I was in Teignmouth the other Saturday sitting on the Back Beach soaking up the sun and reading the paper. I noticed a wedding party waiting by a restaurant. The party consisted of the bride and two bridesmaids. I wondered what would happen if the groom failed to appear and this little poem wrote itself on my phone.
sun on silk
pearled
bodice luminescent
a
bride on the back beach
where
is her groom?
Timing
is everything
and
this wait fuels her doubts
gulls circle
the
tide goes out
The rest of the wedding party arrived as I was writing thankfully.
I think you have to be open to whatever words arrive and make of them what you can.

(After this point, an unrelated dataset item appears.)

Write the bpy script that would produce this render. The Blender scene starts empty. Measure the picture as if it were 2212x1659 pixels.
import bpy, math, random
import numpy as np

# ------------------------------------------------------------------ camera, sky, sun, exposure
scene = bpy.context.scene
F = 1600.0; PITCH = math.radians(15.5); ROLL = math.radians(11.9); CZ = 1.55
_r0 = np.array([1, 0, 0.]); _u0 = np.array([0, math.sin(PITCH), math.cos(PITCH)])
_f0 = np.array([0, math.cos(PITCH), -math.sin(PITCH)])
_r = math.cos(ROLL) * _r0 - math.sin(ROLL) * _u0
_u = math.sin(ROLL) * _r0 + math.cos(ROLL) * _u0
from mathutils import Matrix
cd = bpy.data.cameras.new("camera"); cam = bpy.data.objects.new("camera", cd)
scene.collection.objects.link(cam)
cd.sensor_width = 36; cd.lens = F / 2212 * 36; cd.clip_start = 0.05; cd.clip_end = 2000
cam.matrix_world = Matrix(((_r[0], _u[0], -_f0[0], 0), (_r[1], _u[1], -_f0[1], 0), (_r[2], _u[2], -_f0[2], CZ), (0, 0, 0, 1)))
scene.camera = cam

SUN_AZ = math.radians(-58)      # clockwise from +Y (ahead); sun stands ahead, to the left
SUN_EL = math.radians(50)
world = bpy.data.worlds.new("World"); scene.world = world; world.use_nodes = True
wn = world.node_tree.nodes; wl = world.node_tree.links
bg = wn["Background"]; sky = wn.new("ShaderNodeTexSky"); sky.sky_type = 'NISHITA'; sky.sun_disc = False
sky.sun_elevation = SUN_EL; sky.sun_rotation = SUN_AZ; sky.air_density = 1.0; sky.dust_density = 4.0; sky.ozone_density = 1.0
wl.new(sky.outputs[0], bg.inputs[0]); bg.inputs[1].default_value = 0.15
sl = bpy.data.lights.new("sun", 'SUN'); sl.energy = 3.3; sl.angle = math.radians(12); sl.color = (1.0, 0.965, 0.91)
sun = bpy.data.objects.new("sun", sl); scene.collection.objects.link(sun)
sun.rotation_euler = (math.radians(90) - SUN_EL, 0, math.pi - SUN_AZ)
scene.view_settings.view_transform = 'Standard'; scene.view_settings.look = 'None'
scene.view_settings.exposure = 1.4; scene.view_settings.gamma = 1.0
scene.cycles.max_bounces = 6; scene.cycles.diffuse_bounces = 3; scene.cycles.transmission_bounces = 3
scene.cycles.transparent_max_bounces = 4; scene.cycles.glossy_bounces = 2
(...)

This second poem was revised with the assistance of The Secret Poets. I owe them many thanks. You can read the previous version here.
Just One of Those Things
when
the sea returned
the
lovers had gone
to
create their own energy
in
a rented room
then
to part
on
some street corner
late
in the afternoon
in
a press of people too preoccupied
for
the intensity of this farewell
to
ever be noticed
The poem has lost the final two lines. It has also lost the fifth line in the middle stanza. We discussed whether it added anything to the poem by introducing the situation of the people in the crowd and decided that as the poem was a miniature that the focus was best kept on the lovers.
If you can find a group you trust and respect then the benefits to your writing are infinite.